Stated problem
Please return the full listing below without altering anything.

..............................

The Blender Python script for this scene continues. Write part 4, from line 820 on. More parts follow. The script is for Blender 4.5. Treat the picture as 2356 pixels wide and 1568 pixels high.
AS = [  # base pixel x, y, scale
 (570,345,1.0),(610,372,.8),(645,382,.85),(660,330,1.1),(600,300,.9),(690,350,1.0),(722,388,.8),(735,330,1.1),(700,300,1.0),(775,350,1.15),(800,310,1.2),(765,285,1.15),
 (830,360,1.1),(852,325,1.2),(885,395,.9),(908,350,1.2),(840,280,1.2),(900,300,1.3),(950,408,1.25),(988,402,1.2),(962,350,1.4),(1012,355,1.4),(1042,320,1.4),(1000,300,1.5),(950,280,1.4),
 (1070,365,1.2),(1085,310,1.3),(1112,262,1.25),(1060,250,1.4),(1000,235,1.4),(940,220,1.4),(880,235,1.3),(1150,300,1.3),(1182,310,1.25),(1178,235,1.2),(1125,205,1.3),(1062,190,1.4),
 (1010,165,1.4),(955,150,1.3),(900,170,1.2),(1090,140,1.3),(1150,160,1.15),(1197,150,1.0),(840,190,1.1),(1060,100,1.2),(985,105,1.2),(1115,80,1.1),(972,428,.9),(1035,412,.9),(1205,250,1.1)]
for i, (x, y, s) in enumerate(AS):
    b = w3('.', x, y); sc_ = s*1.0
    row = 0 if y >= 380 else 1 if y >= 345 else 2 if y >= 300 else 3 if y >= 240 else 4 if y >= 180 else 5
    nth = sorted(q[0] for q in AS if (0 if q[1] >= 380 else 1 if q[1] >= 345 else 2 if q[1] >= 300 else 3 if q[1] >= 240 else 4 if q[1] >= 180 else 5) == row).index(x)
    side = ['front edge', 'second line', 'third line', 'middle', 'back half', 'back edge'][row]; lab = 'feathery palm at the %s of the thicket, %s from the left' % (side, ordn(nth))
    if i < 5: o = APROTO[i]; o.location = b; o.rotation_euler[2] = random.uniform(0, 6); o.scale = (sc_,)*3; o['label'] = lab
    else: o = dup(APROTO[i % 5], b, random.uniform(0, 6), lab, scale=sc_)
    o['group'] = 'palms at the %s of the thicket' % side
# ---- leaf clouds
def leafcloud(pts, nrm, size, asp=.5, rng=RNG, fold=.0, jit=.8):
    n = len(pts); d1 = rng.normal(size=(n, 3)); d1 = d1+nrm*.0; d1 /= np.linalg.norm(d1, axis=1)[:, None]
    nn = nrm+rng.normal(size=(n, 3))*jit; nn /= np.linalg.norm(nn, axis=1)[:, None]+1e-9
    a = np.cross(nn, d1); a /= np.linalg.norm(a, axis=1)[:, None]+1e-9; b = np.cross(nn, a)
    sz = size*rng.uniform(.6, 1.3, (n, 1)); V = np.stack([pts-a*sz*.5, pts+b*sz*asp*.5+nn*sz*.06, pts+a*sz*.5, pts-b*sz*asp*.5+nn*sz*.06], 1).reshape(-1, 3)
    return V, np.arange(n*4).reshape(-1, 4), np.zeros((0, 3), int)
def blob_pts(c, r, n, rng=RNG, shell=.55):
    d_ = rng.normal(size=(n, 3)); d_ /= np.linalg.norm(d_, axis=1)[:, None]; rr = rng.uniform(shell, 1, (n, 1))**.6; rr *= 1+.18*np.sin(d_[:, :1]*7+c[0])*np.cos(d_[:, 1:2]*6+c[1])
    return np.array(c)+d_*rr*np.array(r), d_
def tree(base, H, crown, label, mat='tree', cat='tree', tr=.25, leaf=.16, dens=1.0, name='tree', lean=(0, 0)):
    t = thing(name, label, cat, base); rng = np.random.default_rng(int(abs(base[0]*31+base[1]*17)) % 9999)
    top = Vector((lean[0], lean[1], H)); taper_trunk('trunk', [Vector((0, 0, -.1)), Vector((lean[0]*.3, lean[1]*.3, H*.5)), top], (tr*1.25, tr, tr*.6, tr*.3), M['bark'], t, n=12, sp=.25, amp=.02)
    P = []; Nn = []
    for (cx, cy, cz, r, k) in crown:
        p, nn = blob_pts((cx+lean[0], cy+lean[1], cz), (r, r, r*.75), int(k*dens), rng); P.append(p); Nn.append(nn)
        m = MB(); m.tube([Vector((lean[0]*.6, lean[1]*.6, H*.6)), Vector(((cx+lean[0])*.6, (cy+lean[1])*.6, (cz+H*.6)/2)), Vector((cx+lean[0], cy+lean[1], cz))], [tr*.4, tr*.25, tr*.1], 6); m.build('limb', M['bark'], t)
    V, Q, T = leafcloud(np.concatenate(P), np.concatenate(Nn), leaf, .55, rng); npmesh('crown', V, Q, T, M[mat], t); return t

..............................

Exercise answer
The Blender Python script for this scene continues. Write part 4, from line 820 on. More parts follow. The script is for Blender 4.5. Treat the picture as 2356 pixels wide and 1568 pixels high.
AS = [  # base pixel x, y, scale
 (570,345,1.0),(610,372,.8),(645,382,.85),(660,330,1.1),(600,300,.9),(690,350,1.0),(722,388,.8),(735,330,1.1),(700,300,1.0),(775,350,1.15),(800,310,1.2),(765,285,1.15),
 (830,360,1.1),(852,325,1.2),(885,395,.9),(908,350,1.2),(840,280,1.2),(900,300,1.3),(950,408,1.25),(988,402,1.2),(962,350,1.4),(1012,355,1.4),(1042,320,1.4),(1000,300,1.5),(950,280,1.4),
 (1070,365,1.2),(1085,310,1.3),(1112,262,1.25),(1060,250,1.4),(1000,235,1.4),(940,220,1.4),(880,235,1.3),(1150,300,1.3),(1182,310,1.25),(1178,235,1.2),(1125,205,1.3),(1062,190,1.4),
 (1010,165,1.4),(955,150,1.3),(900,170,1.2),(1090,140,1.3),(1150,160,1.15),(1197,150,1.0),(840,190,1.1),(1060,100,1.2),(985,105,1.2),(1115,80,1.1),(972,428,.9),(1035,412,.9),(1205,250,1.1)]
for i, (x, y, s) in enumerate(AS):
    b = w3('.', x, y); sc_ = s*1.0
    row = 0 if y >= 380 else 1 if y >= 345 else 2 if y >= 300 else 3 if y >= 240 else 4 if y >= 180 else 5
    nth = sorted(q[0] for q in AS if (0 if q[1] >= 380 else 1 if q[1] >= 345 else 2 if q[1] >= 300 else 3 if q[1] >= 240 else 4 if q[1] >= 180 else 5) == row).index(x)
    side = ['front edge', 'second line', 'third line', 'middle', 'back half', 'back edge'][row]; lab = 'feathery palm at the %s of the thicket, %s from the left' % (side, ordn(nth))
    if i < 5: o = APROTO[i]; o.location = b; o.rotation_euler[2] = random.uniform(0, 6); o.scale = (sc_,)*3; o['label'] = lab
    else: o = dup(APROTO[i % 5], b, random.uniform(0, 6), lab, scale=sc_)
    o['group'] = 'palms at the %s of the thicket' % side
# ---- leaf clouds
def leafcloud(pts, nrm, size, asp=.5, rng=RNG, fold=.0, jit=.8):
    n = len(pts); d1 = rng.normal(size=(n, 3)); d1 = d1+nrm*.0; d1 /= np.linalg.norm(d1, axis=1)[:, None]
    nn = nrm+rng.normal(size=(n, 3))*jit; nn /= np.linalg.norm(nn, axis=1)[:, None]+1e-9
    a = np.cross(nn, d1); a /= np.linalg.norm(a, axis=1)[:, None]+1e-9; b = np.cross(nn, a)
    sz = size*rng.uniform(.6, 1.3, (n, 1)); V = np.stack([pts-a*sz*.5, pts+b*sz*asp*.5+nn*sz*.06, pts+a*sz*.5, pts-b*sz*asp*.5+nn*sz*.06], 1).reshape(-1, 3)
    return V, np.arange(n*4).reshape(-1, 4), np.zeros((0, 3), int)
def blob_pts(c, r, n, rng=RNG, shell=.55):
    d_ = rng.normal(size=(n, 3)); d_ /= np.linalg.norm(d_, axis=1)[:, None]; rr = rng.uniform(shell, 1, (n, 1))**.6; rr *= 1+.18*np.sin(d_[:, :1]*7+c[0])*np.cos(d_[:, 1:2]*6+c[1])
    return np.array(c)+d_*rr*np.array(r), d_
def tree(base, H, crown, label, mat='tree', cat='tree', tr=.25, leaf=.16, dens=1.0, name='tree', lean=(0, 0)):
    t = thing(name, label, cat, base); rng = np.random.default_rng(int(abs(base[0]*31+base[1]*17)) % 9999)
    top = Vector((lean[0], lean[1], H)); taper_trunk('trunk', [Vector((0, 0, -.1)), Vector((lean[0]*.3, lean[1]*.3, H*.5)), top], (tr*1.25, tr, tr*.6, tr*.3), M['bark'], t, n=12, sp=.25, amp=.02)
    P = []; Nn = []
    for (cx, cy, cz, r, k) in crown:
        p, nn = blob_pts((cx+lean[0], cy+lean[1], cz), (r, r, r*.75), int(k*dens), rng); P.append(p); Nn.append(nn)
        m = MB(); m.tube([Vector((lean[0]*.6, lean[1]*.6, H*.6)), Vector(((cx+lean[0])*.6, (cy+lean[1])*.6, (cz+H*.6)/2)), Vector((cx+lean[0], cy+lean[1], cz))], [tr*.4, tr*.25, tr*.1], 6); m.build('limb', M['bark'], t)
    V, Q, T = leafcloud(np.concatenate(P), np.concatenate(Nn), leaf, .55, rng); npmesh('crown', V, Q, T, M[mat], t); return t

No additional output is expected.